▸ SOURCE DATA
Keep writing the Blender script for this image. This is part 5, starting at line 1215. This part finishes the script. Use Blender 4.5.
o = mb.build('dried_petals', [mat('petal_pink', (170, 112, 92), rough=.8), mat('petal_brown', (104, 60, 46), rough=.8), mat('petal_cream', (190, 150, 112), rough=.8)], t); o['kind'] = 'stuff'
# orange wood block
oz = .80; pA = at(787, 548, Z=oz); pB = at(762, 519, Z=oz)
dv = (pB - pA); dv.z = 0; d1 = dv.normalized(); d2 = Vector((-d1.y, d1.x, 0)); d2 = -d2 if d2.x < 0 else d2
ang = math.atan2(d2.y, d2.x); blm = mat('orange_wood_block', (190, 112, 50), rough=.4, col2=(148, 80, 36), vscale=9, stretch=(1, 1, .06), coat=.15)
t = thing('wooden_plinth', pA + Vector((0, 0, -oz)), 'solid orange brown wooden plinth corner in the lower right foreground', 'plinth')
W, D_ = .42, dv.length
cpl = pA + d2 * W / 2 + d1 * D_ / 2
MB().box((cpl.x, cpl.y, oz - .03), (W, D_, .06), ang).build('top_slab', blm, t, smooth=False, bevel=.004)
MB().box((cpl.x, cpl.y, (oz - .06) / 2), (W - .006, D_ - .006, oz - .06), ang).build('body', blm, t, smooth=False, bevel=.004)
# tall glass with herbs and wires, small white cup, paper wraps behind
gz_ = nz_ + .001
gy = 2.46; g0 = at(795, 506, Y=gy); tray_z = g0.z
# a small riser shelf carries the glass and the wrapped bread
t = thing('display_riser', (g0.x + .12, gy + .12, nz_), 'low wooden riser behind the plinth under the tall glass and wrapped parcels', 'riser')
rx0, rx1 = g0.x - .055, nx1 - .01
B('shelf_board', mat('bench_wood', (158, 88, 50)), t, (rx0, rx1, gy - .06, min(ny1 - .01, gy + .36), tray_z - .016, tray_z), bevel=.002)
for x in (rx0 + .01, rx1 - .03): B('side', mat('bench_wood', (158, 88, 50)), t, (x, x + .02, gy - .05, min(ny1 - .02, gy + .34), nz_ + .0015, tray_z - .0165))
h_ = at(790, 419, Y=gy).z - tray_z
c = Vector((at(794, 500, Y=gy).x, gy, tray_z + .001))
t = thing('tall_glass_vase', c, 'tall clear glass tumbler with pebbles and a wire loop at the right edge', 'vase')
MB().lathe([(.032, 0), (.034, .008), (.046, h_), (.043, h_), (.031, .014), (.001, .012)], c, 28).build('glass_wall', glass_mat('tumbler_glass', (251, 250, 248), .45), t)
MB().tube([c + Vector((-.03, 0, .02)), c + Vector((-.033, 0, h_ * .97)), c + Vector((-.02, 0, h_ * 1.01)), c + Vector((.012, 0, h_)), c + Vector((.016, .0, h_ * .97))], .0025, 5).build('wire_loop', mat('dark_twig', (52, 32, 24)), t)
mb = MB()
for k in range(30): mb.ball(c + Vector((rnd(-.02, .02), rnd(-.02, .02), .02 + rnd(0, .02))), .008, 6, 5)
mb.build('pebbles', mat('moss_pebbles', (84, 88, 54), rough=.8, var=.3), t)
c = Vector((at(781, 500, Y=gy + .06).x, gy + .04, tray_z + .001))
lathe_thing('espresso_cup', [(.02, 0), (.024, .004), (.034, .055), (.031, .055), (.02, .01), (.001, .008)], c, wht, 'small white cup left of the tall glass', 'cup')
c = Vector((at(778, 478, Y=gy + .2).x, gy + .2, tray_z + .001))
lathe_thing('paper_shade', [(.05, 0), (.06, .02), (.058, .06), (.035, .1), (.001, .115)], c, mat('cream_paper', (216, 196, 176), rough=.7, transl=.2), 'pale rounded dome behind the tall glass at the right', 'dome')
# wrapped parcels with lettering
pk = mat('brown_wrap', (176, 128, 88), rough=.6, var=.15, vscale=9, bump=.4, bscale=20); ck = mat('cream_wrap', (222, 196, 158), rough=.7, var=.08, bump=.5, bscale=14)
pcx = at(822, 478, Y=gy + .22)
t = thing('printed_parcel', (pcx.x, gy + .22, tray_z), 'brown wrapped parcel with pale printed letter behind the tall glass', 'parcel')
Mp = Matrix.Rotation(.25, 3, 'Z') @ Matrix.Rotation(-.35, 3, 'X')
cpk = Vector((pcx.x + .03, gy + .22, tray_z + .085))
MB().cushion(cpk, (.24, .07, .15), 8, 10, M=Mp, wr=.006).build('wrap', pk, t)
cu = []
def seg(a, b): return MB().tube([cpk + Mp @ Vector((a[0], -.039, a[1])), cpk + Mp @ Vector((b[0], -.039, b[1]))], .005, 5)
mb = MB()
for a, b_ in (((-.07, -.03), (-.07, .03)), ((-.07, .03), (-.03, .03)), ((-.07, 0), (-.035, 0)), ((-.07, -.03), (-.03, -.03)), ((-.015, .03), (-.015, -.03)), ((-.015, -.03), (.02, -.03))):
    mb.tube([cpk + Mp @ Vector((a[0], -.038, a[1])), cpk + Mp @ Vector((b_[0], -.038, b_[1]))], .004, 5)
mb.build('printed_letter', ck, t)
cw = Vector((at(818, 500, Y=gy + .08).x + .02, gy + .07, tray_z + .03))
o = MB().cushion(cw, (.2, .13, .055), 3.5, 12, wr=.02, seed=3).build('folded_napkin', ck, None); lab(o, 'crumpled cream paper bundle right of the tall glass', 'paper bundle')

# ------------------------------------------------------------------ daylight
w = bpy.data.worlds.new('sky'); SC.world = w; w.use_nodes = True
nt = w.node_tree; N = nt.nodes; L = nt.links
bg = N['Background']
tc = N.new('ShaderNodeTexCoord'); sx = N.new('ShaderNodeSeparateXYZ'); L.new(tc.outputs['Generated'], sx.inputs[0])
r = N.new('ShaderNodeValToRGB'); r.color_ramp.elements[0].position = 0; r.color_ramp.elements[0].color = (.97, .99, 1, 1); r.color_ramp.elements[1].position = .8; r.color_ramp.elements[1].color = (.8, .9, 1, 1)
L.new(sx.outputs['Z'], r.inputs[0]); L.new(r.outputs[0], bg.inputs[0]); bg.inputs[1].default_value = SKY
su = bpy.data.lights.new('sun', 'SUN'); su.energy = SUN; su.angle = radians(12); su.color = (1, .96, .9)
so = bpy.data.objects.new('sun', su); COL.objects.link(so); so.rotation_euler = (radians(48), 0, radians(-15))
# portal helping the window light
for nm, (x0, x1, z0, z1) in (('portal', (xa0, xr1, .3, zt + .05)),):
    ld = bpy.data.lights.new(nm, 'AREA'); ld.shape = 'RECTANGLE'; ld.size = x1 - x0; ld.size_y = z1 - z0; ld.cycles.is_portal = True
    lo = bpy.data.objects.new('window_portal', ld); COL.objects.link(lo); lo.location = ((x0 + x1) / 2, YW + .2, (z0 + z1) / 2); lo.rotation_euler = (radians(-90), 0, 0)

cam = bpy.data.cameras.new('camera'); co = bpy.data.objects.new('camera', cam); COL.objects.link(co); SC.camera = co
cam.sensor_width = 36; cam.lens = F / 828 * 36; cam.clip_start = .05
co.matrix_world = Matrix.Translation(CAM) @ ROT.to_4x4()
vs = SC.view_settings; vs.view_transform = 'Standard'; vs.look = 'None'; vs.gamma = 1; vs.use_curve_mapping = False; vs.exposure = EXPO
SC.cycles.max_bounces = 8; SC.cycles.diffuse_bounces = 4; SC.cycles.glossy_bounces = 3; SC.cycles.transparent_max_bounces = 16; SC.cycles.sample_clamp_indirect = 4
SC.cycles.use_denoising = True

▸ PROBLEM TO SOLVE
Each line in the material above must be retyped without alteration.

▸ FULL SOLUTION
Keep writing the Blender script for this image. This is part 5, starting at line 1215. This part finishes the script. Use Blender 4.5.
o = mb.build('dried_petals', [mat('petal_pink', (170, 112, 92), rough=.8), mat('petal_brown', (104, 60, 46), rough=.8), mat('petal_cream', (190, 150, 112), rough=.8)], t); o['kind'] = 'stuff'
# orange wood block
oz = .80; pA = at(787, 548, Z=oz); pB = at(762, 519, Z=oz)
dv = (pB - pA); dv.z = 0; d1 = dv.normalized(); d2 = Vector((-d1.y, d1.x, 0)); d2 = -d2 if d2.x < 0 else d2
ang = math.atan2(d2.y, d2.x); blm = mat('orange_wood_block', (190, 112, 50), rough=.4, col2=(148, 80, 36), vscale=9, stretch=(1, 1, .06), coat=.15)
t = thing('wooden_plinth', pA + Vector((0, 0, -oz)), 'solid orange brown wooden plinth corner in the lower right foreground', 'plinth')
W, D_ = .42, dv.length
cpl = pA + d2 * W / 2 + d1 * D_ / 2
MB().box((cpl.x, cpl.y, oz - .03), (W, D_, .06), ang).build('top_slab', blm, t, smooth=False, bevel=.004)
MB().box((cpl.x, cpl.y, (oz - .06) / 2), (W - .006, D_ - .006, oz - .06), ang).build('body', blm, t, smooth=False, bevel=.004)
# tall glass with herbs and wires, small white cup, paper wraps behind
gz_ = nz_ + .001
gy = 2.46; g0 = at(795, 506, Y=gy); tray_z = g0.z
# a small riser shelf carries the glass and the wrapped bread
t = thing('display_riser', (g0.x + .12, gy + .12, nz_), 'low wooden riser behind the plinth under the tall glass and wrapped parcels', 'riser')
rx0, rx1 = g0.x - .055, nx1 - .01
B('shelf_board', mat('bench_wood', (158, 88, 50)), t, (rx0, rx1, gy - .06, min(ny1 - .01, gy + .36), tray_z - .016, tray_z), bevel=.002)
for x in (rx0 + .01, rx1 - .03): B('side', mat('bench_wood', (158, 88, 50)), t, (x, x + .02, gy - .05, min(ny1 - .02, gy + .34), nz_ + .0015, tray_z - .0165))
h_ = at(790, 419, Y=gy).z - tray_z
c = Vector((at(794, 500, Y=gy).x, gy, tray_z + .001))
t = thing('tall_glass_vase', c, 'tall clear glass tumbler with pebbles and a wire loop at the right edge', 'vase')
MB().lathe([(.032, 0), (.034, .008), (.046, h_), (.043, h_), (.031, .014), (.001, .012)], c, 28).build('glass_wall', glass_mat('tumbler_glass', (251, 250, 248), .45), t)
MB().tube([c + Vector((-.03, 0, .02)), c + Vector((-.033, 0, h_ * .97)), c + Vector((-.02, 0, h_ * 1.01)), c + Vector((.012, 0, h_)), c + Vector((.016, .0, h_ * .97))], .0025, 5).build('wire_loop', mat('dark_twig', (52, 32, 24)), t)
mb = MB()
for k in range(30): mb.ball(c + Vector((rnd(-.02, .02), rnd(-.02, .02), .02 + rnd(0, .02))), .008, 6, 5)
mb.build('pebbles', mat('moss_pebbles', (84, 88, 54), rough=.8, var=.3), t)
c = Vector((at(781, 500, Y=gy + .06).x, gy + .04, tray_z + .001))
lathe_thing('espresso_cup', [(.02, 0), (.024, .004), (.034, .055), (.031, .055), (.02, .01), (.001, .008)], c, wht, 'small white cup left of the tall glass', 'cup')
c = Vector((at(778, 478, Y=gy + .2).x, gy + .2, tray_z + .001))
lathe_thing('paper_shade', [(.05, 0), (.06, .02), (.058, .06), (.035, .1), (.001, .115)], c, mat('cream_paper', (216, 196, 176), rough=.7, transl=.2), 'pale rounded dome behind the tall glass at the right', 'dome')
# wrapped parcels with lettering
pk = mat('brown_wrap', (176, 128, 88), rough=.6, var=.15, vscale=9, bump=.4, bscale=20); ck = mat('cream_wrap', (222, 196, 158), rough=.7, var=.08, bump=.5, bscale=14)
pcx = at(822, 478, Y=gy + .22)
t = thing('printed_parcel', (pcx.x, gy + .22, tray_z), 'brown wrapped parcel with pale printed letter behind the tall glass', 'parcel')
Mp = Matrix.Rotation(.25, 3, 'Z') @ Matrix.Rotation(-.35, 3, 'X')
cpk = Vector((pcx.x + .03, gy + .22, tray_z + .085))
MB().cushion(cpk, (.24, .07, .15), 8, 10, M=Mp, wr=.006).build('wrap', pk, t)
cu = []
def seg(a, b): return MB().tube([cpk + Mp @ Vector((a[0], -.039, a[1])), cpk + Mp @ Vector((b[0], -.039, b[1]))], .005, 5)
mb = MB()
for a, b_ in (((-.07, -.03), (-.07, .03)), ((-.07, .03), (-.03, .03)), ((-.07, 0), (-.035, 0)), ((-.07, -.03), (-.03, -.03)), ((-.015, .03), (-.015, -.03)), ((-.015, -.03), (.02, -.03))):
    mb.tube([cpk + Mp @ Vector((a[0], -.038, a[1])), cpk + Mp @ Vector((b_[0], -.038, b_[1]))], .004, 5)
mb.build('printed_letter', ck, t)
cw = Vector((at(818, 500, Y=gy + .08).x + .02, gy + .07, tray_z + .03))
o = MB().cushion(cw, (.2, .13, .055), 3.5, 12, wr=.02, seed=3).build('folded_napkin', ck, None); lab(o, 'crumpled cream paper bundle right of the tall glass', 'paper bundle')

# ------------------------------------------------------------------ daylight
w = bpy.data.worlds.new('sky'); SC.world = w; w.use_nodes = True
nt = w.node_tree; N = nt.nodes; L = nt.links
bg = N['Background']
tc = N.new('ShaderNodeTexCoord'); sx = N.new('ShaderNodeSeparateXYZ'); L.new(tc.outputs['Generated'], sx.inputs[0])
r = N.new('ShaderNodeValToRGB'); r.color_ramp.elements[0].position = 0; r.color_ramp.elements[0].color = (.97, .99, 1, 1); r.color_ramp.elements[1].position = .8; r.color_ramp.elements[1].color = (.8, .9, 1, 1)
L.new(sx.outputs['Z'], r.inputs[0]); L.new(r.outputs[0], bg.inputs[0]); bg.inputs[1].default_value = SKY
su = bpy.data.lights.new('sun', 'SUN'); su.energy = SUN; su.angle = radians(12); su.color = (1, .96, .9)
so = bpy.data.objects.new('sun', su); COL.objects.link(so); so.rotation_euler = (radians(48), 0, radians(-15))
# portal helping the window light
for nm, (x0, x1, z0, z1) in (('portal', (xa0, xr1, .3, zt + .05)),):
    ld = bpy.data.lights.new(nm, 'AREA'); ld.shape = 'RECTANGLE'; ld.size = x1 - x0; ld.size_y = z1 - z0; ld.cycles.is_portal = True
    lo = bpy.data.objects.new('window_portal', ld); COL.objects.link(lo); lo.location = ((x0 + x1) / 2, YW + .2, (z0 + z1) / 2); lo.rotation_euler = (radians(-90), 0, 0)

cam = bpy.data.cameras.new('camera'); co = bpy.data.objects.new('camera', cam); COL.objects.link(co); SC.camera = co
cam.sensor_width = 36; cam.lens = F / 828 * 36; cam.clip_start = .05
co.matrix_world = Matrix.Translation(CAM) @ ROT.to_4x4()
vs = SC.view_settings; vs.view_transform = 'Standard'; vs.look = 'None'; vs.gamma = 1; vs.use_curve_mapping = False; vs.exposure = EXPO
SC.cycles.max_bounces = 8; SC.cycles.diffuse_bounces = 4; SC.cycles.glossy_bounces = 3; SC.cycles.transparent_max_bounces = 16; SC.cycles.sample_clamp_indirect = 4
SC.cycles.use_denoising = True